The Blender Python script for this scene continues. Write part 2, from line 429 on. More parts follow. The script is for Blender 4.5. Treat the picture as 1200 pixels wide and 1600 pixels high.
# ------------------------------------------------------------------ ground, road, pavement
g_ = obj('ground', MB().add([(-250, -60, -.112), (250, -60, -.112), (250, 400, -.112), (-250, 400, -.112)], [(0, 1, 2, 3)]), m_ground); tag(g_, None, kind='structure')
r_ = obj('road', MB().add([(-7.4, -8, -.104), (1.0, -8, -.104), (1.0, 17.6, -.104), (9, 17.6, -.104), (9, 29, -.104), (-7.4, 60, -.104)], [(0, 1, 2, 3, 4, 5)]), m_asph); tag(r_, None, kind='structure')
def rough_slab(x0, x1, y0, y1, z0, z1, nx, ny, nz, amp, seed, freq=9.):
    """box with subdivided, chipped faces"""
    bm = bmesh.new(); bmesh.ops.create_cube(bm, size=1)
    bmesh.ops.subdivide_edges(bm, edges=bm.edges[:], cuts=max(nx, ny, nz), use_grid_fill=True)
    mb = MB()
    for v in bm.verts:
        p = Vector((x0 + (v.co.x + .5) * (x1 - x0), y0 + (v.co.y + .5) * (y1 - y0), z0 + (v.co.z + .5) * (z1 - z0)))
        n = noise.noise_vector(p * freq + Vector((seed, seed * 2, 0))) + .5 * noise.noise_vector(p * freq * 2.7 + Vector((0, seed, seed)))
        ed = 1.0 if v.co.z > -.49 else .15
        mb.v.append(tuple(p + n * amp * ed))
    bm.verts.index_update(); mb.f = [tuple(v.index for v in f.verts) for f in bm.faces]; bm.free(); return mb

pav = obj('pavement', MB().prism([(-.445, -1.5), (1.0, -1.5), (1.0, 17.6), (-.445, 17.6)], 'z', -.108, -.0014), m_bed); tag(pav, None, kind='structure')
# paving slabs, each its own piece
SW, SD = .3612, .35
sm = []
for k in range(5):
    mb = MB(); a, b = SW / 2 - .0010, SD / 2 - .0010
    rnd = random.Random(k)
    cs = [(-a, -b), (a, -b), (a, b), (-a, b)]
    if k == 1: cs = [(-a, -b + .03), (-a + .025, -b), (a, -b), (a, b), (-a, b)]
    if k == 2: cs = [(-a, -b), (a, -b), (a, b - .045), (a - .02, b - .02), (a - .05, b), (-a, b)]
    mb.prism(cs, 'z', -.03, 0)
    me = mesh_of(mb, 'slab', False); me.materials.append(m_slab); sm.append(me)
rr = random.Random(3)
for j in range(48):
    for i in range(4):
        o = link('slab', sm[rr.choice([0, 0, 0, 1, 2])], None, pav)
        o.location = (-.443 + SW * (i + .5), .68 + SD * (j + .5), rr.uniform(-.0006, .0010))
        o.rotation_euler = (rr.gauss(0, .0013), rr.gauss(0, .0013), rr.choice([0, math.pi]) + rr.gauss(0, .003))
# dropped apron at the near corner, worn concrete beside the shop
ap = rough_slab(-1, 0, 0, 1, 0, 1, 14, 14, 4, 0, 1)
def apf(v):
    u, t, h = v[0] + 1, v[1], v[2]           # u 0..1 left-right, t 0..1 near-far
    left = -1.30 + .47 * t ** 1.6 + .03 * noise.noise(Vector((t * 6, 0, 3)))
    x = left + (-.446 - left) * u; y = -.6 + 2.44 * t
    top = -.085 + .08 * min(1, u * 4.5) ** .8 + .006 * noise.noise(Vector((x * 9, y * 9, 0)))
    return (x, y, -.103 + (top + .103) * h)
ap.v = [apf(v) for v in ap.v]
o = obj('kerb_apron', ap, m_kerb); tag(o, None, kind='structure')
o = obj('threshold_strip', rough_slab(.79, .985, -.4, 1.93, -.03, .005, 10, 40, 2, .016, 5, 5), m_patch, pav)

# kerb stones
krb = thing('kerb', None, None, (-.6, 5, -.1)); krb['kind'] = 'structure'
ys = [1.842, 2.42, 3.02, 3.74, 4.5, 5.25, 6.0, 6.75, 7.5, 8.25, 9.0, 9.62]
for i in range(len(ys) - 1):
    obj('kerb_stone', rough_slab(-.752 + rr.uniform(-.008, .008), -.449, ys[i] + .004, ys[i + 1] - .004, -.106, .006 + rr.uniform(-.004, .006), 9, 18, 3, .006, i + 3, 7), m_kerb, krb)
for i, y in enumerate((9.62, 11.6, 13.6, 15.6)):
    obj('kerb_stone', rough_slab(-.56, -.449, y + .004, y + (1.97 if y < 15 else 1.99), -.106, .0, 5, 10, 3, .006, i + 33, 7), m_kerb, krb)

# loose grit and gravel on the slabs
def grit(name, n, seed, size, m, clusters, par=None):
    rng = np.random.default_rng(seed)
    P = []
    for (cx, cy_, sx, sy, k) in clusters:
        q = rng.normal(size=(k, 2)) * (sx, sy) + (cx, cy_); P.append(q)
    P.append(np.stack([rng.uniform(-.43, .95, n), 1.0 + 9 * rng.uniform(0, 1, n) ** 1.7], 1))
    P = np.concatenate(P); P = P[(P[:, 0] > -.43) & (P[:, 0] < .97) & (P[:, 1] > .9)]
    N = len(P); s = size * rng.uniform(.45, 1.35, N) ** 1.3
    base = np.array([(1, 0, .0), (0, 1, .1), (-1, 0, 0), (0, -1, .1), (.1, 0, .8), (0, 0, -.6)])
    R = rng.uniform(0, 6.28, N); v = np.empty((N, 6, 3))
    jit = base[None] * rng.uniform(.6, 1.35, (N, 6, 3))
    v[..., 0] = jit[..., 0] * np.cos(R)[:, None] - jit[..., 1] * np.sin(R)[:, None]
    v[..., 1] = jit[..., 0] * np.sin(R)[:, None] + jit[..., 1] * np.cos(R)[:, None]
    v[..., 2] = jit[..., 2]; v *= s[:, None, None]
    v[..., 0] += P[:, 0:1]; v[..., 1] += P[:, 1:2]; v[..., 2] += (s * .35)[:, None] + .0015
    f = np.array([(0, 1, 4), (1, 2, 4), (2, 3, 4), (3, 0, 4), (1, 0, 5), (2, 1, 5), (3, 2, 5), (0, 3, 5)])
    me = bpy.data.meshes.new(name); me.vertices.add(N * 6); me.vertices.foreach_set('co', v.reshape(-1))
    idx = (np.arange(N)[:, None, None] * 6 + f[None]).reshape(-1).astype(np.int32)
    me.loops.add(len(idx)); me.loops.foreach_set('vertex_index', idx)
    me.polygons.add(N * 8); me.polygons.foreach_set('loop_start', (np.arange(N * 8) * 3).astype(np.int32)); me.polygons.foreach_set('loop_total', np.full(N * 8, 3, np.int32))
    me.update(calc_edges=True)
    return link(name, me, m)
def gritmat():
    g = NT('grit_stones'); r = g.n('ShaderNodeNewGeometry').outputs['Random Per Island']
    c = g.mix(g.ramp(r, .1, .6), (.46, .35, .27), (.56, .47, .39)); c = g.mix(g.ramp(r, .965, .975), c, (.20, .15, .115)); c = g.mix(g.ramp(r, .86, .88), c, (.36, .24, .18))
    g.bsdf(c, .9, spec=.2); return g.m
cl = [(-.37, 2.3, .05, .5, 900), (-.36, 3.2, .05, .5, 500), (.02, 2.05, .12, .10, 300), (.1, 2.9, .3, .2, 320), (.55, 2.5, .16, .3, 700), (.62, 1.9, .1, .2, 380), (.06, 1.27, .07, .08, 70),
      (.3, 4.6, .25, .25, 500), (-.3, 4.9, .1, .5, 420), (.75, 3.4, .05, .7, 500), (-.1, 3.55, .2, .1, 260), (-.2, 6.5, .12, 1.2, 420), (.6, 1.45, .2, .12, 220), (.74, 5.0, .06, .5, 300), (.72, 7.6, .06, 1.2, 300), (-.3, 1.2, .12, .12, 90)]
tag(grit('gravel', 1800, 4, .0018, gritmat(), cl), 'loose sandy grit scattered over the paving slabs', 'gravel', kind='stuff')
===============
DIRECTIVE:
Only the lines from the start of the data to the line holding "tag(g_, None, kind='structure')" are wanted; return them exactly, both ends included.

SOLUTION FOR THIS TASK:
The Blender Python script for this scene continues. Write part 2, from line 429 on. More parts follow. The script is for Blender 4.5. Treat the picture as 1200 pixels wide and 1600 pixels high.
# ------------------------------------------------------------------ ground, road, pavement
g_ = obj('ground', MB().add([(-250, -60, -.112), (250, -60, -.112), (250, 400, -.112), (-250, 400, -.112)], [(0, 1, 2, 3)]), m_ground); tag(g_, None, kind='structure')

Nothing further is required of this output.